Vacant Rockville Town Center storefronts could become homes with City approval


A proposal to turn vacant retail storefronts in the struggling Rockville Town Center into two-level loft homes is again moving forward. Property owner Comstock is seeking permission from the City of Rockville to convert 13,011-square-feet of vacant storefronts in the ground level of its BLVD Ansel apartment building into 13 dwelling units, which would be branded as "BLVD Lofts/The Lofts at Ansel." Functionally, they will be like townhomes flush with the building, and residents will enter via doors right on the sidewalk.


Several floorplans would be available. Comstock says that residents of the new loft units would have access to the building amenities available to the other residents of the apartments upstairs. Some units will have steps up to the front door where grading makes that necessary; most units would also have ADA-compliant access from a "rear corridor." Mail delivery to the loft units would be served by a mail and package room in the lobby. Comstock says it is not going to entirely give up on retail at the property; 6500 SF of vacant retail space would be retained for potential retail or restaurant tenants under the proposal.

A sample floorplan for one of the loft units

The Rockville Planning Commission will receive a briefing on the loft conversion proposal at its March 12, 2025 meeting at 7:00 PM. Four residents have submitted comments on the plan so far; three residents expressed support, and one opposed it.

Images courtesy Comstock/City of Rockville

Thursday, March 6, 2025

Montgomery County goes green...with envy of Loudoun County


The Montgomery County Council is all-but-certain to hike property taxes on residents again in the fiscal year starting this July. They've done it every year in recent times, except for a paltry average $12 "tax cut" in the election year of 2014. By contrast, Loudoun County, Virginia across the river will be delivering a property tax cut to residents there this year. The difference? Not only more business growth and jobs created than Montgomery County over the last decade, but its new position as "data center capital of the world," The Washington Post reported earlier this week.

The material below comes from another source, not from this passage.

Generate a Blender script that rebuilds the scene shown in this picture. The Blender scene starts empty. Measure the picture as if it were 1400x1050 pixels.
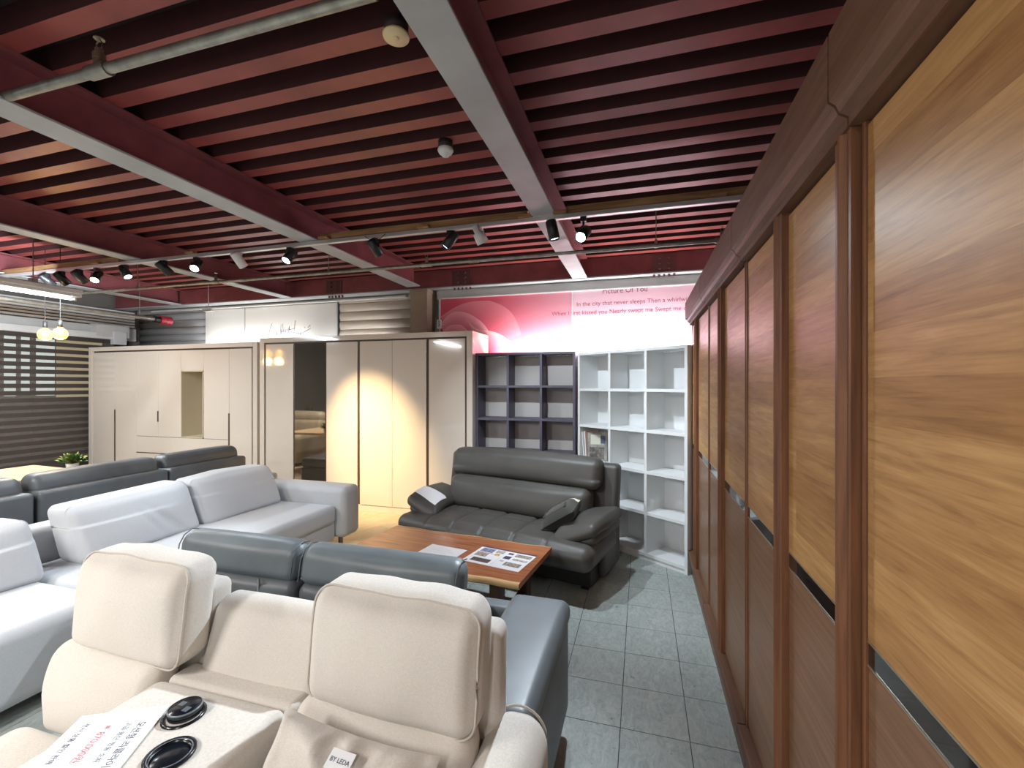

A shocking new statistic emerged in the Post report on the budget situations in the five biggest counties in Northern Virginia. Loudoun County's data centers generate a full 38% of that county's total revenue. Data centers are often criticized for representing very few jobs, as staffing is minimal at each. But they clearly generate bigtime revenue.


Of course, these data centers require massive amounts of electricity, something Montgomery County and Maryland lack because our elected officials ordered the closure of 8 coal-fired power plants across the state since 2012. High-wage jobs are something else MoCo lacks, as it has failed to attract any new major corporate headquarters in over 25 years. Heckuva job, Brownie! 


While I would rather see an aerospace research facility, or a major defense firm headquarters fill our underutilized and vacant office parks, imagine if there was a data center on each of the office properties among those that have been converted to luxury townhomes in recent years. Residential housing is a revenue loser for the County, as our structural budget deficit proves. Data centers are a revenue winner, as homeowners in Loudoun County will be delighted to tell you, when they receive their FY-2026 property tax cut.

Wednesday, March 5, 2025

Rockville assault victim asked child to stop kicking car


A reprimand of an out-of-control child led to a painful assault in East Rockville on February 24, 2025. The victim noticed a child kicking their parked car in the 500 block of N. Horners Lane at 11:23 AM. After telling the child to stop, the victim was approached and assaulted by an unknown male suspect. Rockville City police have not released a description of the suspect. If you have any information that can help identify him, contact police at 240-314-8900.

Tuesday, March 4, 2025

BigBear.ai moves HQ from Maryland to Virginia


Oh, no, not again! Moribund Maryland has just lost yet another corporate headquarters to Virginia. BigBear.ai has moved its HQ from Columbia, Maryland to a Class A trophy office building in Tysons, Virginia, The Business Journals reports. Its new address is the Valo Park building at 7950 Jones Branch Drive. The move caps off a month of great news for the company and its investors. It not only picked up coveted new contracts from the Army and Navy, but hired a new CEO who was a high-level adviser to President Donald Trump, giving it an edge in any DOGE-sizing at the Pentagon.


Valo Park not only enjoys easy access to I-495, but its website notes it is only a 15-minute drive from Dulles International Airport. No Montgomery County or Maryland business can make that claim, as leaders of both jurisdictions for decades have blocked construction of the long-planned I-370 Potomac River crossing to the Dulles area. Montgomery County hasn't attracted a single major corporate headquarters in over 25 years, and Maryland's record is about the same. Both have lost many HQs to Virginia, among other states, and now the trend continues to play out. Tysons is the happening place to be; you can feel the energy just driving through on the Beltway, among all of the neon corporate logos that light up the night. Montgomery County is Sleepy Town, a bedroom community for the booming job centers elsewhere in the region - such as Tysons!


The loss of BigBear.ai is particularly humiliating for Maryland, as Governor Wes Moore has stated that artificial intelligence is one of the key economic sectors he wants to grow. Alas, Maryland not only has much higher taxes, but much less electricity generation capacity, after the Democrat-controlled Maryland legislature forced the closure of 8 coal-fired power plants. They apparently were unaware that artificial intelligence requires massive amounts of energy. Virginia has that capacity, while Maryland has to import expensive electricity from out-of-state at boardwalk prices just to keep the lights on. We're being governed by very stupid people, folks. Heckuva job, Brownie!